En cualquier caso, los escritos de De Man no sólo son textos llenos de sugerencias, escritos con una inteligencia que a menudo resulta avasalladora, sino que leídos a cierta distancia resultan una vacuna impagable contra los ‘doctos de una vela’ o los Sancho Panza del periodismo a quines ‘la Verdad les pone’. Pero administrados en dosis excesivas o dejándose arrastrar por el entusiasmo apocalíptico, el lector corre el riesgo de terminar como tras una ingesta excesiva de morfina: con el juicio adormecido. Alcanzado este punto, los émulos de Paul de Man, a cambio de no bloquear el camino de una crítica que corre paralela a sus notas luctuosas y que trabaja con una escrupulosa conciencia de su fragilidad y de su carácter temporal, incurran en la obsesión de obsesionarse con defender el umbral de una puerta que como el guardián de la Ley una vez muerto el obstinado campesino en la parábola de Kafka, nadie con cierta inteligencia parece estar interesado en cruzar.

 

Barcelona, Febrero de 2006.

 


  NOTAS

 [i] Para curiosos: Bonnie Kime Scott, Joyce and Feminism, (Brighton: The Harvest Press, 1948), pág. 117.

[2] Entre los que destacan: Kate Millet, Florence Howe, Marilyn French (que definió a Molly Bloom como “una versión surrealista de la mujer como realidad mítica y arquetípica”), Marcia Holly y la propia esposa del escritor, Nora Barnacle, que pese a no haber pasado del primer capítulo de Ulises suele ser convocada como autoridad gracias a su declaración sobre los conocimientos nulos que Jim tenía sobre mujeres.  

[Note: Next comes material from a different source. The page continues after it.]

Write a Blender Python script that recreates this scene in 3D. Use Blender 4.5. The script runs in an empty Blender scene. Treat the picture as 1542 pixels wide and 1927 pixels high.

[3] Entre los que destacan: Florence L. Walzs, Bonnie Kime Scott y el mismísimo Jung.

[4] Mª Teresa Gilbert Maceda, “Sobre Joyce y la alteridad femenina: hermanas solteras en Dubliners”, Bells, (Barcelona, 1995, pág. 64). Los subrayados (muy útiles para la argumentación posterior) son míos.

[v] Íbidem.

[6] De Man reconoce en este punto su deuda no sólo con el rigor de los estructuralistas (Saussure, Jakobson o Barthes), sino también con el gran dinosaurio de la crítica norteamericana, Northop Frye, quien, pese a no estar bien predispuesto a debatir con sus colegas de Yale, abrió en la introducción polémica de su Anatomía de la crítica, (Caracas: Monte Ávila, 2ª Ed, 1991, págs. 15-49), las hostilidades contra las lecturas ideológicas del momento.

[7] La argumentación teórica de la que sólo menciono sus conclusiones y consecuencias puede consultarse en Paul De Man, “Roland Barthes and the Limits of Structuralims”, Romanticism and Contemporay Criticism, (Baltimore: Hopkins University Press, 1993); y en “Semiology and Rhetoric”, Allegories of Reading, (New Haven: Yale University Press, 1979).

[8] Una operación que deja incluso a sus teóricos aliados en una posición incómoda: ‘Cualquier esperanza que uno pueda tener acerca de que la de-construcción podría “construir” es eliminada’. Paul de Man, “El concepto de ironía”, La ideología estética, (Madrid: Catedra, 1998, pág. 260)

[9] Parafraseo aquí un pasaje de “El concepto de ironía”, Op. Cit., pág. 256s, incidiendo en los términos claves que se ajustan a la poética que De Man confiesa en la cita que encabeza mi artículo. No está de más recordar aquí que el ejemplo escogido para ilustra este lenguaje que‘entra por la puerta de atrás’ es el pasaje de una novela de Schlegel (Lucinda) donde lo que parece un argumento filosófico espléndido describe en realidad los aspectos más físicos de un encuentro entre amantes.

[10] T.S. Eliot, “Burnt Norton”, Four Cuartets, vv. 157-180.

[11] Eliot no tenía dudas sobre nuestro destino en la tierra: ‘You are not here to verify, / Instruct yourself, or inform curiosity / Or carry report. You are here to kneel / Where prayer han been valid’, “Little Gidding”, Four Cuartets, vv. 43ss.

[12] De hecho esta es nuestra forma natural de conocer y dar sentido a un mundo que no parece tan hostil al lenguaje si observamos la solvencia con la que la especie, mal que le pese a Carnéades, ha abandonado las cavernas.

[13] Véase el ‘sublime’ recorrido que hace De Man por la estética de Hegel y sus sospechas al respecto:Paul de Man, La ideología estética, (Madrid: Cátedra, 1998. Págs. 138ss).